We further find a reasonable excuse for the delay.   Decedent never regained consciousness following the accident, making the extent of his injuries not immediately ascertainable (see General Municipal Law § 50-e [5];  Matter of Welch v. Board of Educ. of Saratoga Cent. School Dist., supra at 763, 731 N.Y.S.2d 94;  Matter of Lacey v. Village of Lake Placid, supra at 864, 720 N.Y.S.2d 640).   Further, the appointment of a guardian was litigated (see Matter of Joseph V. [Susan W.], 307 A.D.2d 469, 762 N.Y.S.2d 669 [2003] ), and such guardian was required to retain counsel to commence this matter.

Nor do we find that prejudice would enure to respondent by permitting an extension to file since all necessary information was collected during the course of its prompt investigation.   Even with a change in certain physical aspects of the site, respondent has failed to allege any prejudice, including the unavailability of key witnesses.   For all of these reasons, Supreme Court properly granted the motion.2

ORDERED that the order is affirmed, without costs.

FOOTNOTES

1.   Subsequent to the filing of this appeal, decedent passed away and his daughter was appointed administrator of his estate.   Pursuant to an August 2004 order of this Court, she was substituted for Simonson and the caption was amended accordingly.
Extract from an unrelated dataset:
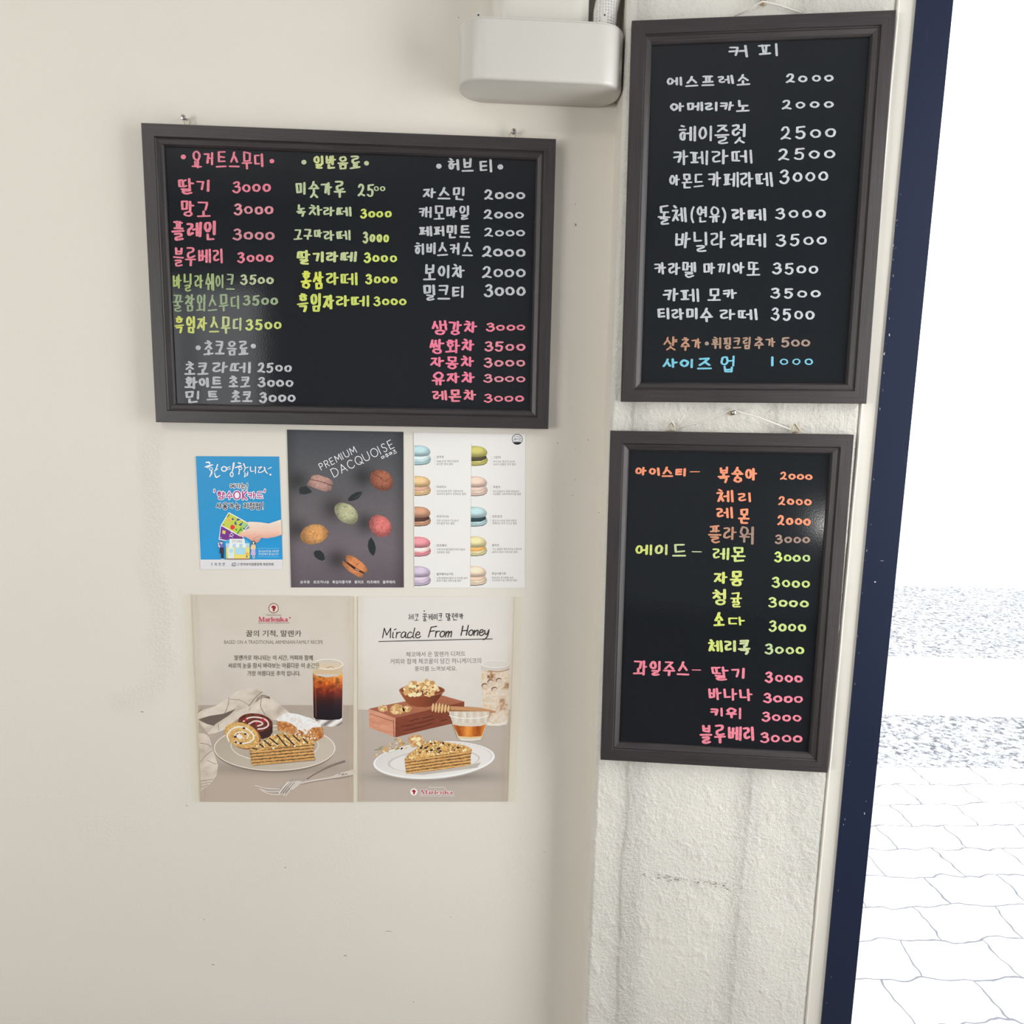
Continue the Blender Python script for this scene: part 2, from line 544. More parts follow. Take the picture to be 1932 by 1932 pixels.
# dark scuffs along the pillar
random.seed(5)
mb = MB()
for k in range(95):
    t = random.random() ** 0.9
    x = 1213 + 160 * t if k < 80 else random.uniform(1160, 1480)
    y = np.interp(x, [1160, 1213, 1300, 1375, 1480], [1652, 1651, 1662, 1673, 1680]) + random.gauss(0, 3.2)
    w_, h_ = random.uniform(0.6, 3.2), random.uniform(0.25, 0.75)
    q = [onpillar(x + a * w_, y + b_ * h_ + a * .4, 0.0022) for a, b_ in ((-1, -.3), (0, -1), (1, 0.2), (0.2, 1))]
    mb.add(q, [(0, 1, 2, 3)])
mb.build('scuff_mark', M['scuff'], pil)['kind'] = 'stuff'
mb = MB()
for x, y, w_, h_ in ((402, 1820, 3.5, 1), (651, 1803, 4, 1), (538, 1637, 2, 1), (780, 1890, 1.5, 1), (733, 1757, 8, .6), (352, 1520, 2, 1),
                     (1027, 1607, 1, 1), (385, 1735, 2, .7), (1085, 385, 1.2, 1), (1086, 424, 2, 3), (1110, 830, 1, 2), (1130, 967, 2, .8),
                     (1086, 848, 1, .7), (1085, 905, 2, .6), (1080, 935, 2.5, .6), (1042, 963, 1, .6), (850, 1730, 1, 1), (865, 33, 2, 1),
                     (268, 1343, 4, 1), (1052, 836, .8, 2)):
    q = [onwall(x + a * w_, y + b_ * h_, 0.0006) for a, b_ in ((-1, -.2), (0, -1), (1, 0.2), (0.2, 1))]
    mb.add(q, [(0, 1, 2, 3)])
m_, _, _ = mat_new('grey_wall_mark', 0.9, (0.30, 0.26, 0.2))
mb.build('scuff_mark', m_, wall)['kind'] = 'stuff'

# shop front: cream trim, navy door frame, glass, running from the pillar towards the room
FA = math.radians(18)                            # trim and door post; the glazing behind them turns further
FE = np.array([math.cos(FA), -math.sin(FA), 0.0])
FN = np.array([-math.sin(FA), -math.cos(FA), 0.0])
FEJ, FNJ = FE, FN


def onfront(px, py, d=0.0):
    return hit(px, py, C_ * np.array([1, 1, 0]) + FNJ * d, FNJ)


def fu(px, py):
    return float((onfront(px, py) - C_) @ FEJ)


U1, U2 = fu(1607, 1300), fu(1668, 1300)
CB = C_ * np.array([1, 1, 0])
FEJ, FNJ = FE, FN


def front_box(mb, u0, u1, d0, d1, z0, z1):
    v = []
    for z in (z0, z1):
        for u, d in ((u0, d0), (u1, d0), (u1, d1), (u0, d1)):
            v.append(CB + FE * u + FN * d + UP * z)
    mb.add(v, [(0, 3, 2, 1), (4, 5, 6, 7), (0, 1, 5, 4), (1, 2, 6, 5), (2, 3, 7, 6), (3, 0, 4, 7)])


mb = MB(); front_box(mb, -0.002, U1 + 0.002, -0.10, 0.0, 0, 2.75)
o = mb.build('trim_1', M['trim'], fix=True); tag(o, kind='structure')
mb = MB()
cpts = [(1633, 740), (1616, 900), (1597, 1100), (1578, 1300), (1561, 1470), (1541, 1700), (1521, 1932)]
rp = [onpillar(1578, 1300) * np.array([1, 1, 0]) + UP * z + PN * 0.0005 * math.sin(z * 37) for z in np.linspace(0, 2.75, 120)]
mb.tube(rp, 0.0022, 6)
o = mb.build('trim_2', M['trim'], fix=True, smooth=True); tag(o, kind='structure')
UEND = 1.30
mb = MB()
front_box(mb, U1, U2, -0.002, 0.004, 0, 2.35)
CB = CB + FEJ * U2                                # the glazing starts at the post's outer edge
FA = math.radians(56)
FE = np.array([math.cos(FA), -math.sin(FA), 0.0])
FN = np.array([-math.sin(FA), -math.cos(FA), 0.0])
UPOST, U1, U2 = U2, 0.0, 0.002
front_box(mb, U2, UEND, -0.06, 0.004, 2.28, 2.35)
front_box(mb, UEND - 0.06, UEND, -0.06, 0.004, 0.05, 2.28)
win = mb.build('window_1', M['navy'], fix=True); tag(win, kind='structure')
mb = MB(); front_box(mb, U2 - 0.003, UEND - 0.04, -0.0035, -0.0015, 0.0, 2.30)
mb.build('pane', M['glass'], win, fix=True)
mb = MB()
random.seed(9)
for k in range(34):
    y = random.uniform(330, 1900)
    x = np.interp(y, [345, 560, 700, 840, 1000, 1200, 1300, 1470, 1650, 1932], [1692, 1677, 1663, 1652, 1636, 1615, 1607, 1597, 1579, 1552]) + abs(random.gauss(0, 3.5)) + 2
    w_, h_ = random.uniform(.25, .7), random.uniform(.5, 3.2)
    q = [onfront(x + a * w_, y + b_ * h_, 0.0052) for a, b_ in ((-1, -.2), (0.4, -1), (1, 0.2), (-.2, 1))]
    mb.add(q, [(0, 1, 2, 3)])
for x, y, w_, h_ in ((1631, 1535, 1, 2.5), (1634, 1512, .8, 1), (1678, 632, 1.3, 3), (1668, 668, 1.5, 2.5), (1651, 1098, 2, 1.5), (1664, 1058, 4, .5)):
    mb.add([onfront(x + a * w_, y + b_ * h_, 0.0052) for a, b_ in ((-1, -.4), (0.4, -1), (1, 0.4), (-.2, 1))], [(0, 1, 2, 3)])
mb.build('paint_fleck', M['chip'], win)['kind'] = 'stuff'
mb = MB(); mb.box((-UPOST, 0, 2.35), (0.002, 0.08, 2.75), frame_matrix(CB, FEJ, FNJ)); front_box(mb, U1, UEND, -0.08, 0.0, 2.35, 2.75); front_box(mb, UEND, 5.1, -0.08, 0.0, 0, 2.75)
tag(mb.build('wall_right', M['room'], fix=True), kind='structure')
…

2.   While we recognize that the application was improperly commenced as a motion, we find Supreme Court to have properly elected to treat the motion as a special proceeding (see CPLR 103[c];  Matter of Lennon v. Roosevelt Union Free School Dist., 6 A.D.3d 713, 714, 775 N.Y.S.2d 537 [2004];  Cavanagh v. Monticello Cent. School Dist., 241 A.D.2d 654, 655, 660 N.Y.S.2d 88 [1997];  Matter of Sullivan v. Lindenhurst Union Free School Dist. No. 4, 178 A.D.2d 603, 604, 578 N.Y.S.2d 843 [1991] ).

PETERS, J.P.

MUGGLIN, ROSE, LAHTINEN and KANE, JJ., concur.